Jarry returned to Paris and applied himself to drinking, writing, and the company of friends who appreciated his witty, sweet-tempered, and unpredictable conversation. This period is marked by his intense involvement with Remy de Gourmont in the publication of L’Ymagier, a luxuriously produced “art” magazine devoted to the symbolic analysis of medieval and popular prints. Symbolism as an art movement was in full swing at this time and L’Ymagier provided a nexus for many of its key contributors. Jarry’s play Caesar Antichrist (1895) drew on this movement for material. This is a work that bridges the gap between serious symbolic meaning and the type of critical absurdity with which Jarry would soon become associated. Using the biblical Book of Revelation as a point of departure, Caesar Antichrist presents a parallel world of extreme formal symbolism in which Christ is resurrected not as an agent of spirituality but as agent of the Roman Empire that seeks to dominate spirituality.

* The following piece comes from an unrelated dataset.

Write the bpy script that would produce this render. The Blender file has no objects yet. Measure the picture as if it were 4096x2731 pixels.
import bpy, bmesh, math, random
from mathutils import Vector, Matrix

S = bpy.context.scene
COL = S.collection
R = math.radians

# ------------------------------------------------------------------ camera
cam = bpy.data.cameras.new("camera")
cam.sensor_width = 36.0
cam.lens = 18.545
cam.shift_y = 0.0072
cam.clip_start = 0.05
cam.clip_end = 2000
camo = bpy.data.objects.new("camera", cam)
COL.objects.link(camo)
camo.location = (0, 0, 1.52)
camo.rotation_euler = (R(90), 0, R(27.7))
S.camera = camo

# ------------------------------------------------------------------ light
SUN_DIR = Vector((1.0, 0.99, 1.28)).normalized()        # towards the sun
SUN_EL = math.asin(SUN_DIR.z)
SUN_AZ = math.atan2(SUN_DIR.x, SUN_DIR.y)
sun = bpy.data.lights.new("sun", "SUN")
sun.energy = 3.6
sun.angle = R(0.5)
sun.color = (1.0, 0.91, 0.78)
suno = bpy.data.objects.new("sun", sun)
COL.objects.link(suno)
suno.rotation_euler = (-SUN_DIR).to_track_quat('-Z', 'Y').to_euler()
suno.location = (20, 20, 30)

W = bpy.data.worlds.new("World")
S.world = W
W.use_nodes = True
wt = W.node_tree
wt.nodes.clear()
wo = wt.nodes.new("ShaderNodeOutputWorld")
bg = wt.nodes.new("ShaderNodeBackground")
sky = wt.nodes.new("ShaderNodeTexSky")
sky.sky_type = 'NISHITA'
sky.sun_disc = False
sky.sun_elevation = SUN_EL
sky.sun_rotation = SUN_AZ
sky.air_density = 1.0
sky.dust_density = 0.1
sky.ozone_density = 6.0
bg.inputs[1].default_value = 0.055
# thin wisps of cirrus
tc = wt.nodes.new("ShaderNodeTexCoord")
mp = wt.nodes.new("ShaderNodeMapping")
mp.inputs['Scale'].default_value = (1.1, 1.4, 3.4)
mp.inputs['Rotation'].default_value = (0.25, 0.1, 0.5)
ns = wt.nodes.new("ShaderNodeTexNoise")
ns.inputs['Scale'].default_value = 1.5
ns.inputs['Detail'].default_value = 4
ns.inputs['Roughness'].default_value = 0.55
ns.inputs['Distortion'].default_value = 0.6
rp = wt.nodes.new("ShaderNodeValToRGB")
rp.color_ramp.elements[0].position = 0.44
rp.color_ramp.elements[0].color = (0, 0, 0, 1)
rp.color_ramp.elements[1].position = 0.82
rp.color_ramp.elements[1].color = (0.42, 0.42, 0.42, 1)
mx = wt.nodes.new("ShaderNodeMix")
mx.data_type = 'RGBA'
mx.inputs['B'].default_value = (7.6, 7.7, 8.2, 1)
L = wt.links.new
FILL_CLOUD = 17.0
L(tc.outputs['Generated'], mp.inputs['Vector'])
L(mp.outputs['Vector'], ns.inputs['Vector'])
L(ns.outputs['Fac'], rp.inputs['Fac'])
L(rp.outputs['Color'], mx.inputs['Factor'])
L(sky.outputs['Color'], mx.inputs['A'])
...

The spring of 1896 saw the publication, in Paul Fort’s review Le Livre d’art, of Jarry’s 5-act play Ubu Roi. Ubu Roi’s savage humor and monstrous absurdity, unlike anything thus far performed in French theater, seemed unlikely to ever actually be performed on stage. However, impetuous theater director Aurélien-Marie Lugné-Poe took the risk, producing the play at his Théâtre de l’Oeuvre.

On opening night (December 10, 1896), with traditionalists and the avante-garde in the audience, King Ubu (played by Firmin Gémier) stepped forward and intoned the opening word, “Merdre!” (“Shittr!”). A quarter of an hour of pandemonium ensued: outraged cries, booing, and whistling by the offended parties, countered by cheers and applause by the more forward-thinking contingent. Such interruptions continued through the evening. At the time, only the dress rehearsal and opening night performance were held, and the play was not revived until 1907.

The play brought international fame to the 23-year-old Jarry, and he immersed himself in the fiction he had created. Gémier had modeled his portrayal of Ubu on Jarry’s own staccato, nasal vocal delivery, which emphasized each syllable (even the silent ones). From then on, Jarry would always speak in this style. He adopted Ubu’s ridiculous and pedantic figures of speech; for example, he referred to himself using the royal we, and called the wind “that which blows” and the bicycle he rode everywhere “that which rolls”.

Jarry moved into a flat which the landlord had created through the unusual expedient of subdividing a larger flat by means of a horizontal rather than a vertical partition. The diminutive Jarry could just manage to stand up in the place, but guests had to bend or crouch. Jarry also took to carrying a loaded pistol. In response to a neighbor’s complaint that his target shooting endangered her children, he replied, “If that should ever happen, ma-da-me, we should ourselves be happy to get new ones with you” (though he was not at all inclined to engage with females in the manner implied).